IT’S been sitting in a cardboard box in the spare room ever since we moved house almost a year ago, but I just can’t bring myself to throw away our VCR.

After acquiring a DVD player, two videogame consoles and a Foxtel box, our telly has more loose wires than Charlie Sheen – and no spare plug for our little silver tape player. So into the cardboard box it went.

Not that this is much of a problem. It’s not like we’re starved for entertainment in the casa di Starke. If we actually turned on one of the video games we bought at huge expense, I’m sure we’d have hours of fun.

But despite our VCR’s relative uselessness, I just can’t bear to see it go.


Or the tapes.

Combined, my boyfriend and I have about 30 old VHS tapes, ranging from the sublime (This is Spinal Tap, The Rocky Horror Picture Show) to the ridiculous (an absurd museum souvenir video of me dancing to Yothu Yindi when I was 14) and the completely unnecessary (What Women Want). (I blame my
boyfriend for that one.) (Yes, really.) (He actually bought it).

We’ve also got at least two copies of Monty Python and the Holy Grail (one $20 ex-rental) and a tape of Ferris Bueller’s Day Off, lovingly recorded off the television from around 1991, with priceless old ads still included.

These days, everything is on DVD, or Blu-Ray (whatever that is – I saw it in a shop once), or downloaded from the internet. And this is all fine and good. (Particularly downloading videos from the internet – which is
better than good, it’s completely ace, and I have no idea how we existed without it.)

But in the transition from VHS to DVD, I feel we’ve lost a lot of cool features.

This is why I miss tapes:

1. A VHS tape will never stop right at the point where the detective is about to reveal who murdered the butler in the library just because it has a speck of dust on it.

2. You will never have to skip huge portions of the movie and try to imagine what happened in them, because your VHS tape has a tiny scratch on it.

3. All playback problems with a VHS tape can be fixed by one of three simple methods. A) Flip open the top and blow on it, B) Fast forward and rewind repeatedly until the picture comes back, C) The tracking button.

4. Tapes don’t force you to sit through endless government notices about pirating movies.
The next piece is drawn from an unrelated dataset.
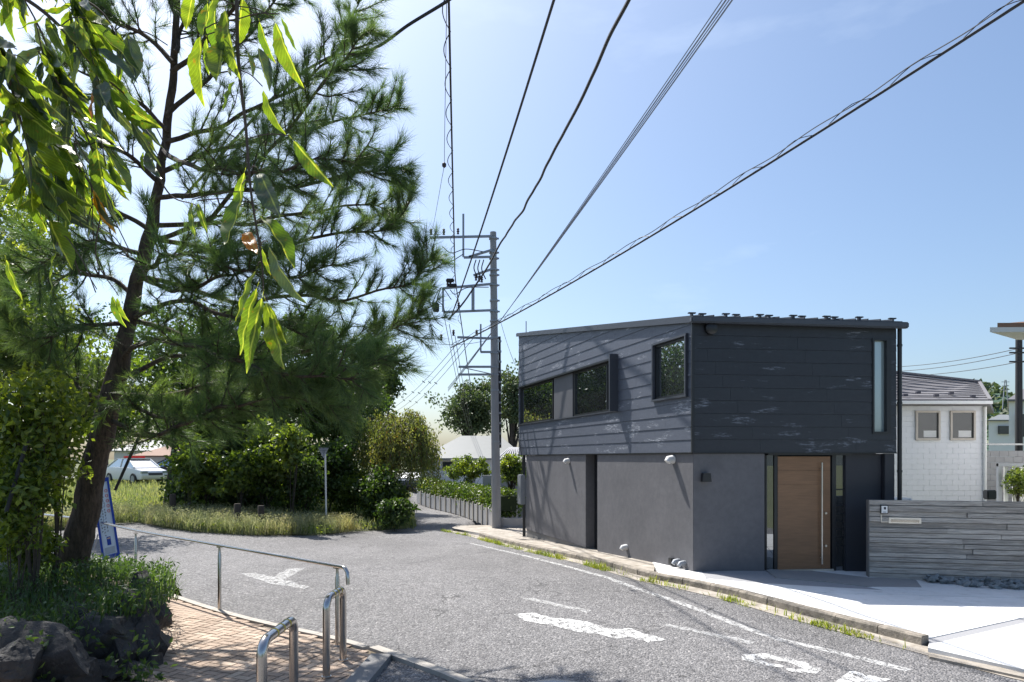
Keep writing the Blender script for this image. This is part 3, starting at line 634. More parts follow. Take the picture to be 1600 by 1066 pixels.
# meter box and post at far corner
mp_ = hitS(817, 765); tt = tL+.28
mb = MB(); mb.bar(S(tt, -.5, -.03), S(tt, zc, -.03), .09, .09); mb.build('corner_post', M['black_metal'], hs)
mb = MB(); mb.box(S(tt, hitS(818, 765)[1], .06), (.35, .16, .95), (U, NU, up)); mb.build('meter_box', M['galv'], hs, bevel=.02)
mb = MB(); mb.tube(catmull([S(tU-.1, 3.25, .05), S(tU-.05, 2.9, .07), S(tL+.2, 2.1, .06), S(tt, 1.5, .08)], 6), .012, 6); mb.build('service_cable', M['cable'], hs)

# ------------------------------------------------------------------ board-formed wall with intercom and letter slot
wl0 = P(1357, 781, 12.4); wl1 = P(1600, 784, 11.85); WD = Vector((wl1.x-wl0.x, wl1.y-wl0.y, 0)).normalized(); WN = Vector((WD.y, -WD.x, 0)); WO = Vector((wl0.x, wl0.y, 0)); wtop = wl0.z
bw = thing('garden_wall', 'grey board-marked concrete garden wall with intercom and letter slot', 'wall', WO)
mb = MB(); Lw = 6.5; mb.box(WO+WD*Lw/2-WN*.10+up*(wtop-.9-.01), (Lw-.01, .14, 1.80), (WD, WN, up)); mb.build('wall_core', M['plinth'], bw)
mb = MB(); mb.box(WO+WD*.006-WN*.05+up*(wtop-.75), (.012, .13, 1.5), (WD, WN, up)); mb.build('end_face', M['plinth'], bw)
nrow = 15; hrow = 1.46/nrow; z = wtop
for r in range(nrow):
    hh = hrow*random.uniform(.8, 1.2); x = .014
    while x < Lw and z-hh > wtop-1.7:
        L = random.uniform(1.2, 2.6); x2 = min(x+L, Lw); o = random.uniform(-.022, .012)
        mb = MB(); mb.box(WO+WD*(x+x2)/2+WN*(o-.02)+up*(z-hh/2), (x2-x-.004, .04, hh-.012), (WD, WN, up)); mb.build('plank', M['board'], bw, bevel=.003); x = x2
    z -= hh
def hitW(px, py):
    k = (px-CX)/F; t = (k*WO.y-WO.x)/(WD.x-k*WD.y); d = WO.y+WD.y*t; return t, H+(HY-py)/F*d
def wb(px, py, wx, hz, o0, o1, name, mat, par, bev=.003):
    t, z = hitW(px, py); mb = MB(); mb.box(WO+WD*t+WN*(o0+o1)/2+up*z, (wx, o1-o0, hz), (WD, WN, up)); return mb.build(name, mat, par, bevel=bev)
ic = wb(1381, 796, .13, .155, 0, .03, 'intercom', M['black_metal'], bw)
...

Partly because pirating a VHS is bloody difficult so those notices don’t usually exist, but mainly because you can actually fast forward a tape without getting an OPTION DISABLED notice on your screen.

5. You can stop a tape half way through and come back to the exact point you left off AT ANY TIME IN THE FUTURE. You can even take it out of the machine and watch another 10 videos, and put it back in its box and stick it up on the shelf and not come back to it for another six months – AND IT WILL STILL PLAY FROM WHERE YOU LEFT IT THE FIRST TIME. Magic.

6. If you drop a tape on the footpath, or sand, or gravel, or from a great height (say, off the side of a house) it will probably still play as normal.

7. When you’re bored with a VHS, you can rip it open and wrap the tape around stuff like 1980s tinsel.